Ainda assim, a companhia destaca o plano para reinjectar 80 milhões de toneladas de CO2, acumuladas entre 2015 e 2025, como um avanço importante nos compromissos sobre o clima. “Temos o maior programa de reinjecção de CO2 offshore no mundo”, lê-se no relatório sobre as alterações climáticas.
A Petrobras tem dois gasodutos onde o carbono captado serve para limpar o gás natural oriundo de terrenos nas profundezas do mar e do oceano. Além disso, a petrolífera espera conseguir um terceiro gasoduto, a produzir em 2024.
Tal poderia aumentar o abastecimento até 21 milhões de metros cúbicos num dia e, assim, diminuir a dependência do Brasil de importações caras de gás natural liquefeito produzido na Bolívia, que se tornou um fornecedor pouco fiável de combustível proveniente de centrais térmicas.
A Petrobras produz combustível que é relativamente baixo em carbono, tanto pela quantidade de energia usada para produzir o petróleo como pela composição química deste combustível. Um único poço na dita região offshore “da camada pré-sal” do Brasil poderia produzir mais de 50 mil barris por dia.
Entretanto, na Bacia do Permiano, no Texas, são necessários mais de cinco mil poços para produzir a mesma quantidade. A menor quantidade de energia e o menor número de emissões necessárias no Brasil resultam, em parte, do uso de CO2 pela Petrobras para aumentar a eficiência dos poços.

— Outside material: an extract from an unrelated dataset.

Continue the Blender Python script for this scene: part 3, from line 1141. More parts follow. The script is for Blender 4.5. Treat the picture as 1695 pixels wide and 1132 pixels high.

Enquanto muitos produtores se esforçam para cortar a poluição local, a maioria das emissões de gases com efeito de estufa a partir de um barril é produzida quando o combustível é queimado pelos consumidores para transporte ou energia.
A Petrobras também considera que a experiência em reinjecção de CO2 acumulada ao longo de mais de uma década vai ajudar a encontrar novas formas para armazenar o carbono, assim como captar as emissões das refinarias e depois armazená-las em terrenos de petróleo desactivados, o que poderia resultar em potenciais fontes de compensação de carbono.
A indústria petrolífera tem avançado com a captação de carbono e projectos de armazenamento para contrariar as suas emissões. A Occidental Petroleum, por exemplo, está a captar carbono da atmosfera e injectá-lo nos terrenos de petróleo como parte de um plano para conseguir o combustível bruto livre de emissões.
Em sentido contrário, outras empresas petrolíferas de renome encontraram dificuldades para rentabilizar o processo de captação de carbono. Um projecto da Chevron na Austrália está apenas a injectar um terço do carbono que se esperava e tem pela frente anos de trabalho para atingir a capacidade máxima. O projecto foi idealizado para captar quatro milhões de toneladas de CO2 por ano a partir de combustível proveniente de centrais térmicas e armazená-lo num reservatório submarino.
De acordo com vários especialistas, a captura de carbono vai precisar de crescer até 2050 para atingir as zero emissões de gases com efeito de estufa, no caso de o mundo pretender evitar o aquecimento acima de 1,5ºC, tal como o previsto no Acordo de Paris.
Enquanto mais de sete milhões de dólares (cerca de 6,5 milhões de euros) foram investidos em projectos de captura de carbono entre 2018 e 2021, mais de 70% de todo o CO2 captado está a ser usado para promover a recuperação avançada de petróleo, de acordo com um relatório publicado pelo BloombergNEF no final de 2022.
O documento refere também que a captura de carbono para extracção de petróleo, desenvolvido por empresas de combustíveis fósseis ao longo de mais de 30 anos, contribuiu para a fraca aceitação social desta tecnologia.